かつて、日本の会社は「高内部留保」「高労働分配率」が特徴であった。逆にいえば、収益力に比較して配当性向が低く、株価も安くならざるを得ない。これを支えたのは、企業と銀行の株の「持ち合い」であった。
しかし、バブル経済が崩壊し、BIS規制にひっかかる銀行は、日本株保有し続けることが難しくなった。BIS規制にひっかかると、外貨決済ができなくなる。そのまま、国際市場から退場するほかなくなり、輸出企業取引を失う。株の持ち合いを解消し、放出した株を外資が買った。
そうなると、今までのような経営はできない。必然的に、配当性向も国際市場に合わせなければならない。できなければ株価が下落し、経営陣が交代するだけの話である。

今、松下を除いて、ソニーもホンダもトヨタも、国内市場で利益はない。みんな外国で利益を上げている。その割には、これら企業の従業員は恵まれているというべきである。
一方、内需中心の企業の業績はデフレで後退する一方である。
問題は、これら「輸出産業」と「内需産業」の格差拡大、二極化なのである。企業が儲けて個人は貧乏なのではない。企業間格差が構造的に開いている、ここである。

もっと言えば。
かつて「冷戦」の時代、米国は軍事生産に傾斜し、そのぶん民生品生産を請け負ったのが日本である。共産圏は計画経済によるブロック化をやって、自由貿易に参加しないという愚策を行った。だから、日本は大いに躍進したのである。
今や、世界の壁はこわれ、今まで疎外されていたプレーヤーが戻ってきた。つまり、日本の下駄が脱げたのである。「昔はよく、今は悪い」のではない。「昔は恵まれすぎ、今はあたりまえ」である。

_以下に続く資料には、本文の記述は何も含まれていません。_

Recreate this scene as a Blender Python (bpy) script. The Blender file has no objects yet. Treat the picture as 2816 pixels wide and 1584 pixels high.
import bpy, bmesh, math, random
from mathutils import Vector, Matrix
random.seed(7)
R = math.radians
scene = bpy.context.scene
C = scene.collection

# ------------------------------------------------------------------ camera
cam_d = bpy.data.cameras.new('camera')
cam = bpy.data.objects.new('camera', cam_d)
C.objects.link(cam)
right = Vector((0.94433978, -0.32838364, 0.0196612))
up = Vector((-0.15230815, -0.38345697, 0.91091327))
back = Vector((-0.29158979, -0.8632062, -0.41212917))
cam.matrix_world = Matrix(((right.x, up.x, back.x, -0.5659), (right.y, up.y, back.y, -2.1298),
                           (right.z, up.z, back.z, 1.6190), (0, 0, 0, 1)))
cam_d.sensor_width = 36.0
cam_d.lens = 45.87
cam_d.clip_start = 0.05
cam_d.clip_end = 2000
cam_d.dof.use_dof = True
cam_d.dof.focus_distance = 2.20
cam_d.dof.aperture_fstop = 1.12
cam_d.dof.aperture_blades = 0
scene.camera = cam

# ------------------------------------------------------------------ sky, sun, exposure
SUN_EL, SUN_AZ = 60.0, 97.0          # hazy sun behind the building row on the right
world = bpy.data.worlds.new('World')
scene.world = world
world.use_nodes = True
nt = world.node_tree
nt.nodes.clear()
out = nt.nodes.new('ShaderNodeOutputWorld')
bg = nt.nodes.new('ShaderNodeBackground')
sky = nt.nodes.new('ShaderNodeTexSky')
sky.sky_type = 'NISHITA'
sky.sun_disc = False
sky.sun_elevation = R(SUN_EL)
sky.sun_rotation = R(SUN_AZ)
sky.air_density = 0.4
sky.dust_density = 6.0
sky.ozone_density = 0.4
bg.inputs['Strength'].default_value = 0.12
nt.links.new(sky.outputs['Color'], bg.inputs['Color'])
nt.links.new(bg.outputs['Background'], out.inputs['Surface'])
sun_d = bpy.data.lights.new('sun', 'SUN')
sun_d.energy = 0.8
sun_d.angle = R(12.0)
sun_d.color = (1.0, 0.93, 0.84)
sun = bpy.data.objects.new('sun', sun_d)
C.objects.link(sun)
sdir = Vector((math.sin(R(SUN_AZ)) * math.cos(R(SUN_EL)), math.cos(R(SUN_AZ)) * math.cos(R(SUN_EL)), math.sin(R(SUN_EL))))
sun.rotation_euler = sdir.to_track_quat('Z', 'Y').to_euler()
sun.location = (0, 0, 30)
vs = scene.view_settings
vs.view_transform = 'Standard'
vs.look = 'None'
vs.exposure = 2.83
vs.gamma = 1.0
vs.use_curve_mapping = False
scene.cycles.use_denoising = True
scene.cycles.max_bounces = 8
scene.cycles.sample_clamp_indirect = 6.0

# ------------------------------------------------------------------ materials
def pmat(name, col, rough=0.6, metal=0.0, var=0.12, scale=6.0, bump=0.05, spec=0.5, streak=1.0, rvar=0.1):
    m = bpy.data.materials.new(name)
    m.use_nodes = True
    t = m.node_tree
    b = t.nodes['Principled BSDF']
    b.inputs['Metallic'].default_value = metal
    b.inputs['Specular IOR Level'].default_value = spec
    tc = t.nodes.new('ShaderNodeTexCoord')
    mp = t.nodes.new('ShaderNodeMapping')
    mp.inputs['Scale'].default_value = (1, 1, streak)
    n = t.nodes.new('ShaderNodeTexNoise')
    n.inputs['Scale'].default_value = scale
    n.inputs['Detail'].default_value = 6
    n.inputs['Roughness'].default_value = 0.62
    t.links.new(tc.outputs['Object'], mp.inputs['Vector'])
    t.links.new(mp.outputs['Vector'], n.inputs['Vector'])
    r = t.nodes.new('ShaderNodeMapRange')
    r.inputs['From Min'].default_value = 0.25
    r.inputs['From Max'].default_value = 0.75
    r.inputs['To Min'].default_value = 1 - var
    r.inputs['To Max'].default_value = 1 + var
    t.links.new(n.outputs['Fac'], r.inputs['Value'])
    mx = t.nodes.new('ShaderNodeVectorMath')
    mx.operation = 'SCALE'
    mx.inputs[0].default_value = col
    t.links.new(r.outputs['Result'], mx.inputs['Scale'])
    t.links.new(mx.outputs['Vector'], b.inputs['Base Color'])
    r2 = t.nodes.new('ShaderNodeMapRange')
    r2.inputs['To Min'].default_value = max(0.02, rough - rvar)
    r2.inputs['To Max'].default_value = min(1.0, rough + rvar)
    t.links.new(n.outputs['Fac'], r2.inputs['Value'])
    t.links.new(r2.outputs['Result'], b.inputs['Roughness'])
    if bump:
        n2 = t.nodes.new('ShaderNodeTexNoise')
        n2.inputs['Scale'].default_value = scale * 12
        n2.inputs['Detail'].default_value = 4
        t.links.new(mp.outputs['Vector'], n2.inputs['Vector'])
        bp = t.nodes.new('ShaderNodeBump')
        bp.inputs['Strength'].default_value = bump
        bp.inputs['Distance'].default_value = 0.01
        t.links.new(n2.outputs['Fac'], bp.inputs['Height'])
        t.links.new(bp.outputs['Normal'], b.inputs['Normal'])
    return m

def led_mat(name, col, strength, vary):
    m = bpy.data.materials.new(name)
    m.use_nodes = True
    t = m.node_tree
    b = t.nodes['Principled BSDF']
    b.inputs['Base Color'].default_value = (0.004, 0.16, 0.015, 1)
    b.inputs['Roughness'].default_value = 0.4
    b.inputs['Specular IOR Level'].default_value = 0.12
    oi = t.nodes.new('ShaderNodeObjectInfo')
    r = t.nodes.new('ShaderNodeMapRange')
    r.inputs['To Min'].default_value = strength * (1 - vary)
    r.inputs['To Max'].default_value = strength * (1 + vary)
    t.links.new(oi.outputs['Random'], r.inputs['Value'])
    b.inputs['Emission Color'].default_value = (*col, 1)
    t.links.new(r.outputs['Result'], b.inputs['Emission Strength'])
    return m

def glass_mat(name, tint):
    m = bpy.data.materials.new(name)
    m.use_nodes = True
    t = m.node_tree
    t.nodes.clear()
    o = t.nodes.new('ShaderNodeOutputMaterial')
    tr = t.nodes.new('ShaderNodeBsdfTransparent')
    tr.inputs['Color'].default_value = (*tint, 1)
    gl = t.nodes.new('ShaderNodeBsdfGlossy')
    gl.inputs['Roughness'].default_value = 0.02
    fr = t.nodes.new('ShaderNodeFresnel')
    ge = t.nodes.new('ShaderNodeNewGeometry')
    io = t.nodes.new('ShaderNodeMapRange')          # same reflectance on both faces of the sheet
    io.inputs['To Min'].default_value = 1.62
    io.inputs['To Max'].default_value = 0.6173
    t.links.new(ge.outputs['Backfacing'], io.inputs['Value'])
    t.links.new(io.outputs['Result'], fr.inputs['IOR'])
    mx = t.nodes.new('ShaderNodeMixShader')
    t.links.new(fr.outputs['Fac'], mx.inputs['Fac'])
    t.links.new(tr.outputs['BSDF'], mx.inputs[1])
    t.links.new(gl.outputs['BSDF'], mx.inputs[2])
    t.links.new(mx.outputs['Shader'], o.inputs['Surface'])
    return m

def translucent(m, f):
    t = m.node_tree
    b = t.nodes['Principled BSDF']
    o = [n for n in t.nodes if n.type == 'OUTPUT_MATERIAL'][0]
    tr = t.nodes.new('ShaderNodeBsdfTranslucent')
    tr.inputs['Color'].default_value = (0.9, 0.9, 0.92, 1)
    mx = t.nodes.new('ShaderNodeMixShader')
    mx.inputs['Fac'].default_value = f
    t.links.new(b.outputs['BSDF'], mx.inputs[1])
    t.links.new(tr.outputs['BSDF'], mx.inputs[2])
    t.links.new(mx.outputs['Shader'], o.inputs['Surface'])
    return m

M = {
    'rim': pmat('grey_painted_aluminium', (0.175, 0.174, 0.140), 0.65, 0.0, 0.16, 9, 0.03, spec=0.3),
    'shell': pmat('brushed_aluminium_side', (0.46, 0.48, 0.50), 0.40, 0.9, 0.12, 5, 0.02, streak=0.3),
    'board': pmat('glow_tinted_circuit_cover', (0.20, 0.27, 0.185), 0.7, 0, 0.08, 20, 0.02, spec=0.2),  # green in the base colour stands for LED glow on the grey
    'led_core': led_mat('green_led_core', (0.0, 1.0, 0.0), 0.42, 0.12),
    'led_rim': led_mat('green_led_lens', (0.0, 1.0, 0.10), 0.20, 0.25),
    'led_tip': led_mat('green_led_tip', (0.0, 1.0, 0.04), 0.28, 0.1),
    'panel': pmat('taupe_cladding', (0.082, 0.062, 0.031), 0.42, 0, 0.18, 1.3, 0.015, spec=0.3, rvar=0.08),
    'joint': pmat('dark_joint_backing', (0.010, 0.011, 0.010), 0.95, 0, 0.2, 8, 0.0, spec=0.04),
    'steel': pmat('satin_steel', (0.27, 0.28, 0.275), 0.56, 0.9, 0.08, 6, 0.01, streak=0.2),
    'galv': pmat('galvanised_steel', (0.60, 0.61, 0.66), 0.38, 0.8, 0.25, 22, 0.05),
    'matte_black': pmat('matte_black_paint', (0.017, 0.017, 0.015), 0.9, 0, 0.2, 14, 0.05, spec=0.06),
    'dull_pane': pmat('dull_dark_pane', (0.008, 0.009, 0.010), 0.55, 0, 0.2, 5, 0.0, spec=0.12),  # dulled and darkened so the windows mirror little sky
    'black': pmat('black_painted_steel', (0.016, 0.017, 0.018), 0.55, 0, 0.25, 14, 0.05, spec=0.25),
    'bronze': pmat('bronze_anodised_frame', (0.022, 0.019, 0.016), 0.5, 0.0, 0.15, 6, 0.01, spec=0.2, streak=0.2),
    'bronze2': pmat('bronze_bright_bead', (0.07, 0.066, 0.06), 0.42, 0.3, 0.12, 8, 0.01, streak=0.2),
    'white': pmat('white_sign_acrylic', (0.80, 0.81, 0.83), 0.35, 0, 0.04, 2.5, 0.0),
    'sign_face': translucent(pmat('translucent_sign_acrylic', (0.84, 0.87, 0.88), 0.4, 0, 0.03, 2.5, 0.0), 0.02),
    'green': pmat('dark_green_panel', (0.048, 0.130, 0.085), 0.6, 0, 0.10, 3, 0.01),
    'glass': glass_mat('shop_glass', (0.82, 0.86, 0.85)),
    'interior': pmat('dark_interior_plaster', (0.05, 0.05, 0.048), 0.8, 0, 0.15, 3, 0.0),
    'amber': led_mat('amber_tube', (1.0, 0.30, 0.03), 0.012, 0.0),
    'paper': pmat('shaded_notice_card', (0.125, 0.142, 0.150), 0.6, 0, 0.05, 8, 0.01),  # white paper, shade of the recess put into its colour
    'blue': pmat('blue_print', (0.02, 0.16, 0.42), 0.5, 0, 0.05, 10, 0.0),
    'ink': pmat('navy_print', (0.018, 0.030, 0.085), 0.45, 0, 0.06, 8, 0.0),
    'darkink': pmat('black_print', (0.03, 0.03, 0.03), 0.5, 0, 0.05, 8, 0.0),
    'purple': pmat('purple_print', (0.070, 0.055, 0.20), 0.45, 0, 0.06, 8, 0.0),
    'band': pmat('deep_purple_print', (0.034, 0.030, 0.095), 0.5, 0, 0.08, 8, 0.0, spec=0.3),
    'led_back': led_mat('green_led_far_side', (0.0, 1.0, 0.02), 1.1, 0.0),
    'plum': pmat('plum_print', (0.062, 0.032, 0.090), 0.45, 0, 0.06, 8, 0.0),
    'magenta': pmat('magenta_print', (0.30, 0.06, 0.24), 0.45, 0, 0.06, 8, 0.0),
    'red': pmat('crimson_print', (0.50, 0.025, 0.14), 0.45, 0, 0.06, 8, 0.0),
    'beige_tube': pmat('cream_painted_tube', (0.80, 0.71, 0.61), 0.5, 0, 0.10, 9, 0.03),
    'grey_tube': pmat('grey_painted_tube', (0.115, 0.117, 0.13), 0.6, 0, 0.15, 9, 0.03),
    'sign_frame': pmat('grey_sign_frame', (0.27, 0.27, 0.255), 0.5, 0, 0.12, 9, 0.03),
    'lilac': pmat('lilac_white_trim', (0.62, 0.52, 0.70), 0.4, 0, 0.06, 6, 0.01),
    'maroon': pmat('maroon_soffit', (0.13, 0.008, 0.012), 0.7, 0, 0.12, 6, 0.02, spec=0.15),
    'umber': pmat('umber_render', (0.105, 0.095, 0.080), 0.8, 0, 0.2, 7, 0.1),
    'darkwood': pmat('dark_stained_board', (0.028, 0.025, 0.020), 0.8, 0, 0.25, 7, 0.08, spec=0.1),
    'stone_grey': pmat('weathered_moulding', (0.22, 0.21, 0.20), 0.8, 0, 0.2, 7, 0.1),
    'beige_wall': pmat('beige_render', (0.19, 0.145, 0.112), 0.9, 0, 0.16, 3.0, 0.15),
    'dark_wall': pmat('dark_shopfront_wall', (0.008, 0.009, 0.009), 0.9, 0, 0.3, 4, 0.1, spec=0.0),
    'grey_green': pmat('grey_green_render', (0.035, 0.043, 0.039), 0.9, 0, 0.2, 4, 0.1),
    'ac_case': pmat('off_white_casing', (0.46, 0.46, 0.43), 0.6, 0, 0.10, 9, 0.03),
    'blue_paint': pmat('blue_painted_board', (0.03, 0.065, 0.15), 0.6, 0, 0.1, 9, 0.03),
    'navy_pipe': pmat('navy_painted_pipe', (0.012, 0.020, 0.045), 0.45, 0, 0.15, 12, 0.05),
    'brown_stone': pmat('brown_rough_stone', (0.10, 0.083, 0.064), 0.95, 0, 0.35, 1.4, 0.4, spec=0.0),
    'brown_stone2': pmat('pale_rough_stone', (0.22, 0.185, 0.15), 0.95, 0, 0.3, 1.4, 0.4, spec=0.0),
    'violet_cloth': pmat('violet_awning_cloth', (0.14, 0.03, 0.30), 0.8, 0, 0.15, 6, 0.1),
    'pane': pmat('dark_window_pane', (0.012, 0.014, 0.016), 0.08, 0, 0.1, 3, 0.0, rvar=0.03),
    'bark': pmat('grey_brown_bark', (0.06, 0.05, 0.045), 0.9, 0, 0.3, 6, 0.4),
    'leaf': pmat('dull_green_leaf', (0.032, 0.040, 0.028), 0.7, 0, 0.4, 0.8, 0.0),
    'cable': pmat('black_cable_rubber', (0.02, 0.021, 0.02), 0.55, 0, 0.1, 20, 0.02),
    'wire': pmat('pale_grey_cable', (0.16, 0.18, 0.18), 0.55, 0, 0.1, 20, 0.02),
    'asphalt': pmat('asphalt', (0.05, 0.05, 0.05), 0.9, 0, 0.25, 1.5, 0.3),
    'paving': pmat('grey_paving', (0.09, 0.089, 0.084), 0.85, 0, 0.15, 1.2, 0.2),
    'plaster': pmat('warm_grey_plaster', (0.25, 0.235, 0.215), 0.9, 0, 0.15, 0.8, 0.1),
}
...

当たり前で、やっていけるようにならなければ、やっていけないなりの結果を享受するほかはない。
かつての日本が「実力」で、今の日本は「アメリカの謀略でひどいめに会っている」という考えは、間違っている。あえていえば「かつてのほうが間違っている」。
日本の繁栄は、共産主義の壁の向こうで低賃金にあえぐ他国民があってこそ、間接的に享受できたものにすぎないのではないか。
その証拠に、中国も、ロシアも、東欧も、アフリカすら、米国を非難しない。彼らは、豊かになりつつある。

日本はどうするべきか。

再度指摘するが、世帯平均年収580万円もあって、貧しいということはない。このお金を、健全に国内市場で回していければ、それだけで日本人はかなり幸福に暮らしていけるはずだ。

国の一般会計は80兆円だが、特別会計は200兆円ある。80兆円の母屋でかゆをすすっているのに、特別会計の200兆円が隣の納屋ですき焼きを食っている。小泉内閣で塩川財務相が指摘したとおりだ。
今回、道路特定財源で、はじめて200兆円の一端が飛び出た。それだけで、こんなに大騒ぎになっている。
考えてみて欲しいのだが、新しい道路をつくって、その道路が果たして今後の人口減少社会で新たな経済を生むだろうか?あるいは、地域を再生させる地産地消に、高速道路は役立つだろうか?
再生産しないものに資本投下すれば、その見えない損失は国民にかかる。
そんな金なら、国民に帰してしまえばいいのである。

あとで「あのとき改革をしておけば」と思っても遅い。
改革の失敗ではなくて、むしろ「今ぐらいで腰が引けてどうする」である。
本当の勝負はこれからである。どれだけ民に金をもどし、その金がまわるようにするか?デフレ脱却については、国際市場の変化が追い風になっている。

つまり、もうちょっと踏ん張れば、出口は見えるはずなのだ。